ROANOKE TIMES

                         Roanoke Times
                 Copyright (c) 1995, Landmark Communications, Inc.

DATE: MONDAY, May 9, 1994                   TAG: 9405100013
SECTION: EDITORIAL                    PAGE: A-6   EDITION: METRO 
SOURCE: 
DATELINE:                                 LENGTH: Medium


KIDS COUNT

AS IF WE hadn't heard it enough already, another national report arrived the other day, telling us how bad off our kids are.

The latest bad-news bearer: the 1994 KIDS COUNT Data Book, a project of the Annie E. Casey Foundation. It identifies nearly 4 million American children as extremely at risk. They're growing up in severely distressed neighborhoods characterized by high rates of poverty, female-headed families, teens who don't finish high school, unemployment and reliance on welfare.

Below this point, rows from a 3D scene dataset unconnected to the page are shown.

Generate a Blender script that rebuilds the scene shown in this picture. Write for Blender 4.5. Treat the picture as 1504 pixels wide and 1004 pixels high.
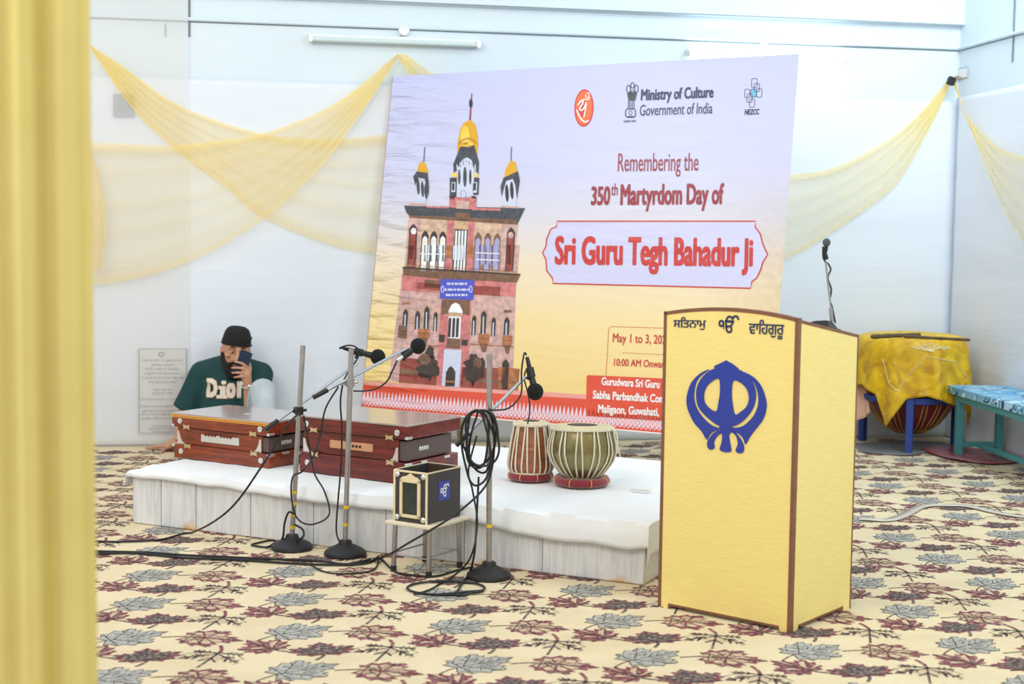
import bpy, math, random
import numpy as np
from mathutils import Vector, Matrix, geometry, noise
from mathutils.bvhtree import BVHTree
random.seed(7)
S = bpy.context.scene
COL = S.collection
for o in list(bpy.data.objects): bpy.data.objects.remove(o)

# ------------------------------------------------------------------ camera
FPX, CX, CY, HC = 2089.0, 752.0, 502.0, 1.25
PIT, ROL = math.atan(150/FPX), math.radians(0.75)
_F = Vector((0, math.cos(PIT), -math.sin(PIT))); _u0 = Vector((0, math.sin(PIT), math.cos(PIT))); _r0 = Vector((1,0,0))
_R = _r0*math.cos(ROL)+_u0*math.sin(ROL); _U = _u0*math.cos(ROL)-_r0*math.sin(ROL)
CAM = Vector((0,0,HC))
cam = bpy.data.cameras.new('camera'); co = bpy.data.objects.new('camera', cam); COL.objects.link(co)
m = Matrix((( _R.x,_U.x,-_F.x,0),(_R.y,_U.y,-_F.y,0),(_R.z,_U.z,-_F.z,HC),(0,0,0,1)))
co.matrix_world = m
cam.sensor_width = 36; cam.lens = 36*FPX/1504; cam.clip_start=.05; cam.clip_end=100
cam.dof.use_dof = True; cam.dof.focus_distance = 5.9; cam.dof.aperture_fstop = 3.2
S.camera = co

# ------------------------------------------------------------------ light
S.view_settings.view_transform='Standard'; S.view_settings.look='None'
S.view_settings.gamma=1; S.view_settings.use_curve_mapping=False
S.view_settings.exposure = 0.3
W = bpy.data.worlds.new('hall_ambient_fill'); S.world = W; W.use_nodes=True  # even ambient fill added around the open room
bg = W.node_tree.nodes['Background']; bg.inputs[0].default_value=(.92,.97,1.0,1); bg.inputs[1].default_value=.67
def area(name, loc, aim, size, sy, power, col):
    l = bpy.data.lights.new(name,'AREA'); l.shape='RECTANGLE'; l.size=size; l.size_y=sy; l.energy=power; l.color=col
    o = bpy.data.objects.new(name,l); COL.objects.link(o); o.location=loc
    o.rotation_euler = (Vector(aim)-Vector(loc)).to_track_quat('-Z','Y').to_euler(); return o
area('fill_lamp', (-1.8,1.5,3.7), (-.6,6.5,.5), 2.6, 1.2, 104, (1,.95,.86))  # added warm fill from the front left, out of view
area('fill_lamp', (2.9,2.2,3.7), (.9,6.2,.4), 2.0, 1.2, 70, (.84,.99,.95))  # added cool fill tinting the faces turned right, out of view
area('fill_lamp', (2.75,7.2,3.6), (2.6,9.0,.6), 1.0, .7, 34, (.76,.94,1))  # added fill behind the banner to brighten the right wall and corner
area('fill_lamp', (-3.0,5.2,3.6), (-1.5,7.6,.6), 1.4, 1.2, 24, (1,.98,.93))  # added fill over the left of the room, out of view

# ------------------------------------------------------------------ measuring (photo pixel -> place)
def ray(x,y): return _F*FPX+_R*(x-CX)-_U*(y-CY)
def onz(x,y,z=0.0):
    d=ray(x,y); return CAM+d*((z-HC)/d.z)
def ony(x,y,Y):
    d=ray(x,y); return CAM+d*(Y/d.y)
def onpl(x,y,P,n):
    d=ray(x,y); return CAM+d*((P-CAM).dot(n)/d.dot(n))

# ------------------------------------------------------------------ materials
def lin(c):
    c=c/255; return c/12.92 if c<=.04045 else ((c+.055)/1.055)**2.4
def rgb(c): return (lin(c[0]),lin(c[1]),lin(c[2]),1)
def new_mat(name):
    m=bpy.data.materials.new(name); m.use_nodes=True
    return m, m.node_tree.nodes, m.node_tree.links, m.node_tree.nodes['Principled BSDF']
def mat(name, c, rough=.6, metal=0, var=.12, vs=20, stretch=(1,1,1), bump=0, bs=60, c2=None, spec=.5, coat=0, sheen=0):
    m,N,L,b=new_mat(name)
    tc=N.new('ShaderNodeTexCoord'); mp=N.new('ShaderNodeMapping'); mp.inputs['Scale'].default_value=stretch
    L.new(tc.outputs['Object'],mp.inputs[0])
    nz=N.new('ShaderNodeTexNoise'); nz.inputs['Scale'].default_value=vs; nz.inputs['Detail'].default_value=6
    L.new(mp.outputs[0],nz.inputs['Vector'])
    rp=N.new('ShaderNodeValToRGB'); rp.color_ramp.elements[0].position=.3; rp.color_ramp.elements[1].position=.7
    a=rgb(c); 
    lo=rgb(c2) if c2 else tuple(x*(1-var) for x in a[:3])+(1,)
    rp.color_ramp.elements[0].color=lo; rp.color_ramp.elements[1].color=a
    L.new(nz.outputs['Fac'],rp.inputs[0]); L.new(rp.outputs[0],b.inputs['Base Color'])
    b.inputs['Roughness'].default_value=rough; b.inputs['Metallic'].default_value=metal
    b.inputs['Specular IOR Level'].default_value=spec; b.inputs['Coat Weight'].default_value=coat
    b.inputs['Coat Roughness'].default_value=.12; b.inputs['Sheen Weight'].default_value=sheen
    if bump:
        n2=N.new('ShaderNodeTexNoise'); n2.inputs['Scale'].default_value=bs; n2.inputs['Detail'].default_value=4
        L.new(mp.outputs[0],n2.inputs['Vector'])
        bp=N.new('ShaderNodeBump'); bp.inputs['Strength'].default_value=bump; bp.inputs['Distance'].default_value=.01
        L.new(n2.outputs['Fac'],bp.inputs['Height']); L.new(bp.outputs[0],b.inputs['Normal'])
    return m
def wood(name, c, c2, rough=.28, coat=.5):
    m,N,L,b=new_mat(name)
    tc=N.new('ShaderNodeTexCoord'); mp=N.new('ShaderNodeMapping'); mp.inputs['Scale'].default_value=(1.2,8,14)
    nz=N.new('ShaderNodeTexNoise'); nz.inputs['Scale'].default_value=5; nz.inputs['Detail'].default_value=8; nz.inputs['Distortion'].default_value=.6
    rp=N.new('ShaderNodeValToRGB'); rp.color_ramp.elements[0].position=.35; rp.color_ramp.elements[1].position=.68
    rp.color_ramp.elements[0].color=rgb(c2); rp.color_ramp.elements[1].color=rgb(c)
    L.new(tc.outputs['Object'],mp.inputs[0]); L.new(mp.outputs[0],nz.inputs['Vector']); L.new(nz.outputs['Fac'],rp.inputs[0]); L.new(rp.outputs[0],b.inputs['Base Color'])
    b.inputs['Roughness'].default_value=rough; b.inputs['Coat Weight'].default_value=coat; b.inputs['Coat Roughness'].default_value=.08
    return m
MT={}
def M(k): return MT[k]
MT['black']=mat('black_plastic',(24,24,27),.45)
MT['rubber']=mat('black_rubber',(30,31,35),.5,var=.3)
MT['cable']=mat('cable_rubber',(22,23,28),.45)
MT['foam']=mat('black_foam',(18,18,20),.95,bump=.6,bs=500)
MT['chrome']=mat('chrome',(186,192,202),.32,1,var=.05)
MT['steel']=mat('worn_steel_pipe',(186,182,182),.34,1,var=.22,vs=40)
MT['silver']=mat('nickel',(232,232,228),.3,.85,var=.1)
MT['brass']=mat('brass',(222,194,146),.38,.7,var=.15)
MT['white_plastic']=mat('white_plastic',(232,234,236),.4,var=.04)
MT['tape']=mat('yellow_tape',(225,190,40),.5)
MT['white_cloth']=mat('white_cotton_sheet',(238,240,243),.9,var=.04,vs=6,bump=.25,bs=9,sheen=.2)
MT['lining']=mat('white_wall_lining',(225,231,242),.85,var=.03,vs=3,stretch=(.4,.4,3),bump=.35,bs=5)
MT['wall']=mat('painted_wall',(218,230,240),.8,var=.03,vs=2)
MT['seam_and_shadow']=mat('grey_seam_and_shadow_line',(120,132,140),.7)  # grey for wall lines and for the conduit's painted shadow

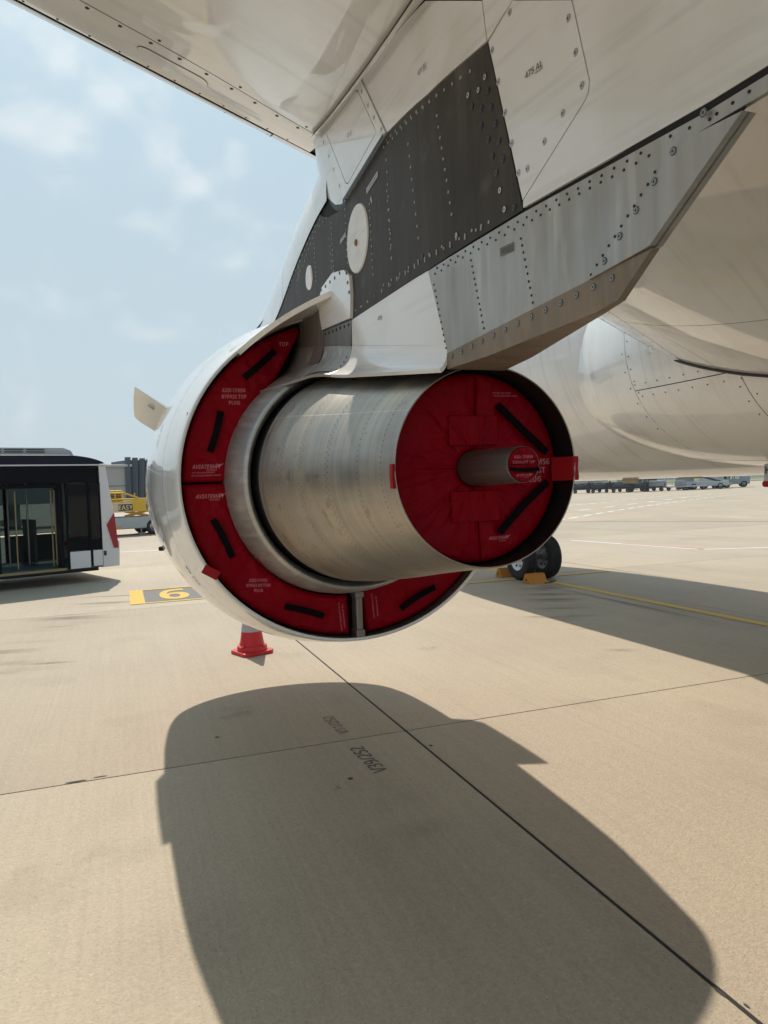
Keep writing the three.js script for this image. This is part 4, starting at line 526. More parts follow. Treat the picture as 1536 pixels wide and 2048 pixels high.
{
  const bypassVinyl = vinyl(g => { 
    words(g, 'TOP', -0.30, 0.755, 0.033, { width: 0.055 }); words(g, 'A320 CFM56', -0.585, 0.497, 0.030, { width: 0.125 }); words(g, 'BYPASS TOP', -0.585, 0.463, 0.030, { width: 0.135 }); words(g, 'PLUG', -0.585, 0.430, 0.030, { width: 0.062 });
    makerMark(g, -0.755, 0.087, 0.155); words(g, 'P/N: INT-A320CFM56BPT', -0.765, 0.055, 0.011, { width: 0.12 }); words(g, 'S/N: INT-A320CFM56BPT/22040397', -0.75, 0.040, 0.011, { width: 0.155 });
  
    makerMark(g, -0.745, -0.072, 0.155); words(g, 'A320 CFM56', -0.495, -0.545, 0.024, { width: 0.10, rot: 0.06 }); words(g, 'BYPASS BOTTOM', -0.495, -0.573, 0.024, { width: 0.135, rot: 0.06 }); words(g, 'PLUG', -0.495, -0.601, 0.024, { width: 0.05, rot: 0.06 });
    words(g, 'P/N: INT-A320CFM56BPBL', -0.015, -0.79, 0.012, { rot: 1.5, width: 0.14 }); words(g, 'S/N: INT-A320CFM56BPBL/22040397', -0.035, -0.79, 0.012, { rot: 1.5, width: 0.17 });
   words(g, 'P/N: INT-A320CFM56BPBR', 0.19, -0.75, 0.012, { rot: 1.5, width: 0.12 }); words(g, 'S/N: INT-A320CFM56BPBR/22040397', 0.165, -0.745, 0.012, { rot: 1.5, width: 0.15 }); });
  const top = thing('bypass_plug', 'red vinyl plug filling the upper left of the engine fan duct', 'engine cover', [EX, EY, plugZ]);
  add(top, 'cover', quilt(rad(104), rad(179.55), (c => a => c(a * 180 / Math.PI))(smoothCurve([[104, 0.845], [108, 0.79], [116, 0.705], [124, 0.658], [140, 0.635], [158, 0.64], [180, 0.640]])), ductR, { seed: 1 }), bypassVinyl);
  strap(top, [-0.355, 0.715], [-0.53, 0.562], 0.004); strap(top, [-0.662, 0.382], [-0.728, 0.165], 0.006);
  tab(top, -0.565, 0.275, 0.05, 0.085, -0.25, 0.03, -0.4); tab(top, -0.835, 0.33, 0.022, 0.09, -0.2, 0.016);
  const bl = thing('bypass_plug', 'red vinyl plug filling the lower left of the engine fan duct', 'engine cover', [EX, EY, plugZ]);
  add(bl, 'cover', quilt(rad(180.5), rad(271.4), a => 0.64 + 0.03 * Math.sin(Math.max(0, a - Math.PI)), ductR, { seed: 4 }), bypassVinyl);
  strap(bl, [-0.727, -0.195], [-0.632, -0.408], 0.004); strap(bl, [-0.355, -0.70], [-0.135, -0.775], 0.006);
  tab(bl, -0.462, -0.425, 0.06, 0.075, 0.75, 0.03, 0.35); const bt = tab(bl, -0.755, -0.475, 0.09, 0.05, -0.55, 0.066); bt.userData.label = 'tab folded over the nozzle edge';
  const br = thing('bypass_plug', 'red vinyl plug filling the right side of the engine fan duct', 'engine cover', [EX, EY, plugZ]);
  add(br, 'cover', quilt(rad(278.0), rad(430), () => 0.655, ductR, { seed: 8, nA: 240 }), bypassVinyl);
  strap(br, [0.56, -0.665], [0.335, -0.775], -0.012);

  const ex = thing('exhaust_plug', 'large round red cover with two black straps inside the exhaust nozzle', 'engine cover', [EX, EY, -2.30]);
  const half = s => { const A0 = s < 0 ? rad(87.2) : rad(-86.6), A1 = s < 0 ? rad(272.8) : rad(86.6); return quilt(A0, A1, () => 0.0665, () => 0.334, { puff: 0.014, seed: s < 0 ? 12 : 16, crease: s < 0 ? 0.010 : 0.007, depth: 0.05, nA: 200, nR: 40, fold: (a, r) => { const w = Math.sin(Math.PI * sstep(0.06, 0.33, r)); return (s < 0 ? 0.012 : 0.006) * w * (fbm(a * 4.2 + 3, r * 2.2, 3, 950) - 0.5) * 2; } }); };
  const vx = vinyl(g => { words(g, 'P/N: INT-A320CFM56EX', 0.115, 0.266, 0.009, { width: 0.075 }); words(g, 'S/N: INT-A320CFM56EX/22040397', 0.13, 0.256, 0.009, { width: 0.10 }); words(g, 'A320 CFM56', 0.225, 0.018, 0.030, { width: 0.165 }); words(g, 'EXHAUST', 0.225, -0.014, 0.030, { width: 0.125 }); words(g, 'PLUG', 0.235, -0.046, 0.030, { width: 0.07 }); makerMark(g, 0.082, -0.252, 0.085); });
  add(ex, 'cover', half(-1), vx); add(ex, 'cover', half(1), vx);
  const fl = (y, h) => add(ex, 'joining_flap', new THREE.ExtrudeGeometry(new THREE.Shape([[-0.10, y - h / 2], [0.085, y - h / 2], [0.085, y + h / 2], [-0.10, y + h / 2]].map(p => new THREE.Vector2(...p))), { depth: 0.003, bevelEnabled: true, bevelSize: 0.002, bevelThickness: 0.002, bevelSegments: 1 }).translate(0, 0, -0.002), vx); fl(0.132, 0.10); fl(-0.135, 0.105);
  strap(ex, [0.088, 0.222], [0.285, 0.05], -0.006, 0.026, 0.008); strap(ex, [0.082, -0.232], [0.285, -0.058], 0.010, 0.026, 0.008);
  const wrapTab = (side, y, h, inn, out) => { const zL = 2.30 - 2.202 + 0.003; const R0 = 0.346; const P = t => t < 0.5 ? [side * lerp(inn, R0 - 0.004, t * 2), lerp(0.012, zL, t * 2)] : [side * (R0 + 0.005 + (t - 0.5) * 0.006), zL - (t - 0.5) * 2 * out]; const F = k => (t, s) => { const p = P(t); return [p[0] + side * k, y + h * (s - 0.5), p[1] + (t < 0.5 ? k : 0) + 0.002 * Math.sin(s * 9)]; }; add(ex, 'pull_tab', [sheet(F(0), 0, 1, 24, 0, 1, 6), sheet(F(0.003), 0, 1, 24, 0, 1, 6)], M.tab); };
  wrapTab(1, -0.012, 0.085, 0.30, 0.05); wrapTab(-1, -0.022, 0.08, 0.33, 0.02);
  const tip = thing('exhaust_tip_plug', 'small round red cap with a black band on the thin exhaust tube', 'engine cover', [EX, EY, -1.981]);
  const tipMap = vinyl(g => { words(g, 'A320 CFM56', 0, 0.023, 0.0135, { width: 0.068 }); words(g, 'EXHAUST TIP', 0, 0.007, 0.0135, { width: 0.078 }); makerMark(g, -0.004, -0.034, 0.056); });
  add(tip, 'cap', new THREE.ExtrudeGeometry(new THREE.Shape(arcPts(0.0525, 0, 360, 40).map(p => new THREE.Vector2(...p))), { depth: 0.02, bevelEnabled: true, bevelSize: 0.001, bevelThickness: 0.003, bevelSegments: 2 }).translate(0, 0, -0.02), tipMap);
  strap(tip, [-0.052, -0.013], [0.052, -0.015], -0.004, 0.012, 0.006);
}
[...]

Some of those children live in Virginia.

The study used 10 indicators of children's well-being to evaluate each of 50 states and the District of Columbia. The indicators: percentage of low-birth-weight babies; infant-mortality rate; child-death rate; percentage of births to single teens; juvenile violent-crime arrest rate; high-school graduation rate; percentage of idle teens; teen violent-death rate; percentage of children living in poverty, and of children in single-parent families.

Virginia's overall ranking was 24th - about halfway between the "best" (New Hampshire) and "worst" (D.C.).

Based on 1985-1991 statistics, the report found Virginia improving on four of the 10 benchmarks used to measure children's well-being.

The infant-mortality rate improved, falling from 11.5 deaths per 1,000 live births in '85 to 9.9 in '91. (But Virginia's rate was still one of the highest in the nation.) There were also modest improvements in Virginia's child-death rate and the percentage of children living in poverty, and a significant improvement in the percentage of teens not in school or in the labor force.

But Virginia's teen violent-death rate rose 21 percent between 1985 and 1992 - nearly twice the nationwide increase in this same period. The number of children in single-parent families rose 17 percent, also higher than the national average. Births to single teens in Virginia rose by 13 percent. The arrest rate for Virginia juveniles committing violent crimes rose 43 percent. There was a 3 percent increase in low-birth-weight babies.

Bored yet? Feeling a little like a 4-year-old at an Al Gore speech?

Last week, the KIDS COUNT report; last month, the Carnegie report; earlier this year, the Children's Defense Fund report - each saying much the same thing: America's kids are in trouble, and that spells continuing trouble for society down the road.

Margaret Brodkin, author of the child-advocacy book "Every Kid Counts," said this in 1993: "No more studies about how badly off children are. I'm so tired of it. I'm so tired of my colleagues doing it, and thinking that it makes a difference."

This is not to say that in-depth studies and thick reports on the dreary state of children don't serve a purpose. They inform us.

They should disturb us and move us to take action. Yet, mostly, we sit back waiting for someone else - maybe Al Gore - to do it.

Brodkin offers this slogan: "No more prizes for predicting rain. Prizes only for building arks."

So how about it? How many more trees have to die for grim reports on the problems of children before we use them to start building arks?